Cuentos, poesías, crónicas, anécdotas fueron escritas por Martí para ofrecerles ideas acerca de cómo ser cada vez mejores, útiles, sinceros, inteligentes, felices. En La Edad de Oro no hubo ninguna línea de frivolidad ni distracción vacía. Todo estuvo bien hilvanado. En sus relatos se aprecia que, pese a la diferencia en los estratos sociales, el dolor ante el amor humano nunca podrá ser distinto.
Tanta importancia colocó en los pensadores antiguos, como en quienes procesaban la cuchara y el tenedor. Los pequeños aprendían a verse en el espejo de los grandes hombres, como en la descripción fabulosa de los Tres Héroes y al mismo tiempo en la presencia de los hombres en la historia de sus originales y respectivas casas.

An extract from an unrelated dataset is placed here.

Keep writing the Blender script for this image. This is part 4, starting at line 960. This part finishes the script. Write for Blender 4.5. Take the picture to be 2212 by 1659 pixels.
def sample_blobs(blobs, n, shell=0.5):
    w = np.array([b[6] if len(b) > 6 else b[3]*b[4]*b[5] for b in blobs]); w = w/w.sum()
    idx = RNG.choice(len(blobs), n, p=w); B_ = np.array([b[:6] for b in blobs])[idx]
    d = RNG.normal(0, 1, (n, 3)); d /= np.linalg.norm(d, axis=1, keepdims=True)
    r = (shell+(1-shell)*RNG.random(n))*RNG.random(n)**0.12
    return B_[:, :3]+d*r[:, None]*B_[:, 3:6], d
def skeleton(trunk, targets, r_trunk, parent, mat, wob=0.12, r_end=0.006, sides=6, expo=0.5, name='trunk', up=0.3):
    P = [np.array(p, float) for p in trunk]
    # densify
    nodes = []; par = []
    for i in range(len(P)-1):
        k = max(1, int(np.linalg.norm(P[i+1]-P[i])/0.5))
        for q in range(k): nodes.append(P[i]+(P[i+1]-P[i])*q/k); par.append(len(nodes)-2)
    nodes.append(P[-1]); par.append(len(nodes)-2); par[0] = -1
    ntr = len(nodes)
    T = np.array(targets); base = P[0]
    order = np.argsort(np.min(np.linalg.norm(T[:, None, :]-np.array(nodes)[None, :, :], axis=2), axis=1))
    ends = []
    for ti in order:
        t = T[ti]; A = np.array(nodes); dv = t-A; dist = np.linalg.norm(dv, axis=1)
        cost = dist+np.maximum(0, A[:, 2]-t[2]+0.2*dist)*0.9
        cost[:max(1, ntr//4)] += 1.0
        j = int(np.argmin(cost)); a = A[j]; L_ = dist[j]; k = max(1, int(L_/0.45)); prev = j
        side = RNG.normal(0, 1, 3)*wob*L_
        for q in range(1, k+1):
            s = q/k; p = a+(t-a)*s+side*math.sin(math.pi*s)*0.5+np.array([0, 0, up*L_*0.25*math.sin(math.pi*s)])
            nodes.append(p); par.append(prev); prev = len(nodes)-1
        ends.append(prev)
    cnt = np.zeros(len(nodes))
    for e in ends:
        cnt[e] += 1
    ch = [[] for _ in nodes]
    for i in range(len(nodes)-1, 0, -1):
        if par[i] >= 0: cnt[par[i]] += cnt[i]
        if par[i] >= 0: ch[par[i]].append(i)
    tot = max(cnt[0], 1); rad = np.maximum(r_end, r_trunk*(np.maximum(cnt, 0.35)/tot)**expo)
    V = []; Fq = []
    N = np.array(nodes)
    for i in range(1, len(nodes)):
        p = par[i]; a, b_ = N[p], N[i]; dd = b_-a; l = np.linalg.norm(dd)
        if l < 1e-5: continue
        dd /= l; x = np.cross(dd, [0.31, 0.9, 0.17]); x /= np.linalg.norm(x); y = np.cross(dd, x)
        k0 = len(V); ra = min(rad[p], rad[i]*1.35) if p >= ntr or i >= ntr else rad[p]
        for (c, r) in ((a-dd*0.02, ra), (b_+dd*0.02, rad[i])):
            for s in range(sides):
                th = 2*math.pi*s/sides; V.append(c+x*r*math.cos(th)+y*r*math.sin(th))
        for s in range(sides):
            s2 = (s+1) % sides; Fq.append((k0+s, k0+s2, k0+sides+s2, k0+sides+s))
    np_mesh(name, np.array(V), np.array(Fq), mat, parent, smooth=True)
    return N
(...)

“Porque es necesario que los niños no vean, no toquen, no piensen en nada que no sepan explicar… y el hombre no ha de descansar hasta que no entienda todo lo que ve.” Hoy, cuando a cada rato echo mano a “La Edad de Oro” para entretener y enseñar a mi pequeña, y ella me colma de porqués, no puedo dejar de recordar al hombre que me daba nombre, ni los tiempos en que para mi padre yo era José.